Affiliate(英文契約書用語の弁護士による解説)
英文契約書を作成,チェック(レビュー/審査),翻訳(英訳/和訳),修正をする際に登場する英文契約書用語に,Affiliateがあります。
Affiliate(アフィリエイト)は,英文契約書で使用される場合,通常,「関連会社」,「関係者」などの意味で使用されます。
Affiliate(アフィリエイト)という用語は,通常,英文契約書において,どういう意味で使用されるか,定義されますので,その定義の内容を把握することが大切です。
資本関係がある関連会社を意味することもありますし,当該会社の役員,従業員などの利害関係人を指すこともあります。
例えば,The Seller defends, indemnify and hold harmless the Buyer, its officer, employee...("Affiliate")などと使用されます。
上記英文の和訳は「売主は,買主,その役員,従業員...(以下「アフィリエイト」という。
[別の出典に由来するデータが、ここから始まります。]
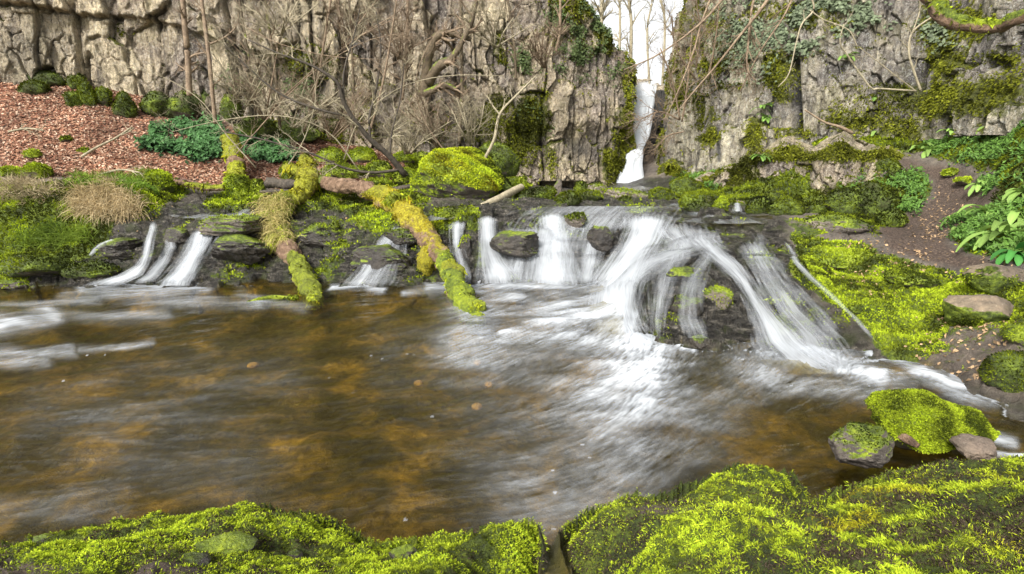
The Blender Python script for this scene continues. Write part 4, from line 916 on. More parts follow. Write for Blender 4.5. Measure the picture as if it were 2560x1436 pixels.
# dark block beside the left cascades: squared, layered
def block(px, py, w, h, Y, label, seed, mat='wetrock', fuzz=0, name='rock_block', dep=.7, ang=0., tint=.8, layers=5):
    c = PY(px, py, Y); sc = (Y*cp-(c[2]-CZ)*sp)/F; a, b = w*sc/2*1.08, h*sc/2*1.15
    v, f = ICO[6]; v = v.copy(); rg = np.random.default_rng(seed)
    v = np.sign(v)*np.abs(v)**.62; v /= np.abs(v).max(0)
    for _ in range(14):
        d = rg.normal(size=3)*np.array([1, 1, .8]); d /= np.linalg.norm(d); lim = rg.uniform(.7, 1.0); t = v@d-lim; v = np.where(t[:, None] > 0, v-d*t[:, None]*.92, v)
    zl = v[:, 2]*layers*.5+.9*n3(v, 1.2, seed, 2)+.5*v[:, 0]*rg.uniform(-1, 1)
    fl = np.floor(zl); lay = _h(fl, v[:, 2]*0, seed)-.5; fr_ = zl-fl; gro = np.exp(-((fr_-.5)/.5)**2)
    k = 1+.09*lay-.06*(1-gro)+.22*n3(v, 1.5, seed, 4)+.10*n3(v, 6, seed+4, 4)+.04*n3(v, 20, seed+8, 3); v[:, :2] *= k[:, None]; v[:, 2] *= 1+.16*n3(v, 2, seed+7, 4)
    v *= np.array([a, a*dep, b]); ca, sa = math.cos(ang), math.sin(ang)
    v = np.stack([v[:, 0]*ca-v[:, 1]*sa, v[:, 0]*sa+v[:, 1]*ca, v[:, 2]], -1)
    root = empty(name, (c[0], c[1], c[2]-b), label, 'rock'); mesh_obj('stone', v+c, f, M[mat], root)
    if fuzz:
        P, N = on_surface(v+c, f, None, fuzz, lambda p, n_: ss(.2, .7, n_[:, 2]), rg)
        Lb = .004*Y*rg.uniform(.6, 1.4, len(P)); Vt, Ft, Ct = tufts(P, N, Lb, Lb*.5, moss_cols(P, 3., rg, k=tint), seed); mesh_obj('moss', Vt, Ft, M['mossleaf'], root, cols=Ct, smooth=False)['kind'] = 'stuff'
    return root
block(598,622,140,62,8.95,'dark layered brick-like rock block right of the broad left cascade',31)
block(590,566,150,44,9.35,'smooth grey-green rock slab on top of the dark brick-like block',37,'halfmoss',300,dep=.8)
block(300,622,90,44,8.95,'low dark rock between the tiny trickle and the thin left cascade',41)
block(440,600,60,50,9.15,'dark wet rock wedge between the two tall left cascades',43)
block(1292,610,120,56,9.0,'dark wet rock step between the flaring cascade and the wide central curtain',47)
block(1160,640,34,90,8.95,'mossy black rock rib between two narrow central cascades',53,'wetrock',200,dep=.7)
block(1500,600,60,60,9.1,'dark wet rock right of the wide central curtain',57)
block(1440,556,50,36,9.5,'small mossy rock on the lip above the wide central curtain',59,'halfmoss',500)
block(950,650,140,60,8.75,'dark ledge rock behind the fan cascade left of the long log',61)
block(1000,600,90,44,9.3,'dark mossy rock beneath the middle of the long fallen log',67,'wetrock',200)
block(800,590,110,50,9.4,'shadowed rock shelf between the two fallen logs',71,'wetrock',150)
block(1830,600,80,30,8.9,'layered wet rock at the head of the right chute',73)
# near right shore
boulder(2335,1050,305,142,3.55,'mossy','large bright green mossy boulder standing in the shallow water near the right shore', None, seed=515, fuzz=34000, tint=1.0, sub=6, sink=.18, dep=.62, ang=-.15, tilt=.10, facets=.9, lump=.30, ms=5., ground=False, skew=.42, mosswf=lambda p, n_: ss(-.7, .0, n_[:, 2]))
boulder(2150,1112,165,112,3.22,'halfmoss','grey-green wet stone with a square grey face left of the near mossy boulder', None, seed=529, fuzz=900, tint=.5, sub=6, sink=.12, dep=.8, facets=2.0, ground=False, mosswf=lambda p, n_: ss(.4, .8, n_[:, 2]), name='wet_stone', cat='stone')
boulder(2432,1113,120,52,3.25,'bare','pinkish-grey angular stone in the foam line in front of the near mossy boulder', None, seed=533, fuzz=0, sub=5, sink=.12, facets=2.2, ground=False, name='small_stone', cat='stone')
for k, (px, py, w_, h_, lb) in enumerate([(560,1372,150,44,'flat dark slate plate sticking out of the near moss, the longest one'),(470,1412,110,36,'flat slate plate in the bottom left moss beside the longest one'),(738,1388,40,22,'small grey stone in the near moss right of the slate plates'),(575,1408,30,14,'tiny grey stone below the slate plates in the near moss'),(110,1352,70,26,'flat grey stone at the lower left corner of the near bank'),(1010,1392,80,60,'dark stone face between the left mound and the middle mound of the near bank')]):
    g_ = hit(px, py)[0]
    boulder(px, py, w_, h_, g_[1], 'wetrock', lb, 'stones showing through the near moss', seed=950+k, fuzz=0, sub=5, sink=.1, facets=2.5, name='small_stone', cat='stone', dep=.8, lump=.2, ground=False, tilt=.15)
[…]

)を防御し,補償し,損害を与えないものとする。」となります。
この場合は,役員や従業員の利害関係人をAffiliate(アフィリエイト)と呼称していることになります。
関連会社の意味で使用される場合,何パーセントの出資比率で関連会社となるのかについても通常記載されていますので,確認することが大切です。
多くの国で出資比率が50%超(過半数)をもって親子会社としているため,50%超の保有率をもってAffiliate(アフィリエイト)としている契約書が多いと思いますが,必ずしもそうはなっていないので,きちんと定義を確認しましょう。
関連会社の定義次第で,関連会社の範囲が定められ,この範囲は,例えば,業務の再委託が可能な範囲や,機密情報の開示ができる範囲などに影響することがあります。
国際取引では,日本とは異なる法律が適用される外国企業との取引になりますから,親子会社やグループ企業の法律上の定義が日本とは違う可能性があることは容易に想像できます。
そのため,何をもってAffiliate(アフィリエイト)というのかについては,契約書に明確に記載しておくことで誤解の可能性を排除することが大切になります。
特に秘密保持契約の場合,開示できる範囲を予め契約書に明記しておかないと,例えグループ企業であってもあくまで別法人ですので,グループ企業に対する情報開示は守秘義務違反となってしまいます。
したがって,秘密情報をグループ企業と共有するという場合は,事前に契約書にそれが可能であることを記載しておくことをおすすめします。
契約書にグループ企業への開示許諾の記載がない場合は,グループ企業は「第三者」となってしまうため,相手方の書面の承諾を別途得てグループ企業に秘密情報を開示しなければならず,手間がかかることになるので注意が必要です。
反対に,Affiliate(アフィリエイト)に秘密情報を開示される側の当事者は本当にグループ企業に開示する必要があるのかを精査し,必要以上に秘密情報を共有されないようにチェックする必要があります。
案件に関わらないグループ企業があるならそれは排除してあくまで必要最低限の範囲に秘密情報が共有されるようにしなければなりません。
いくら資本関係があるからといっても,契約書の案件に関わりが一切ない企業にまで情報を共有させる必要性がないですし,開示の範囲が広がれば広がるほど,情報漏洩のリスクが高まるからです。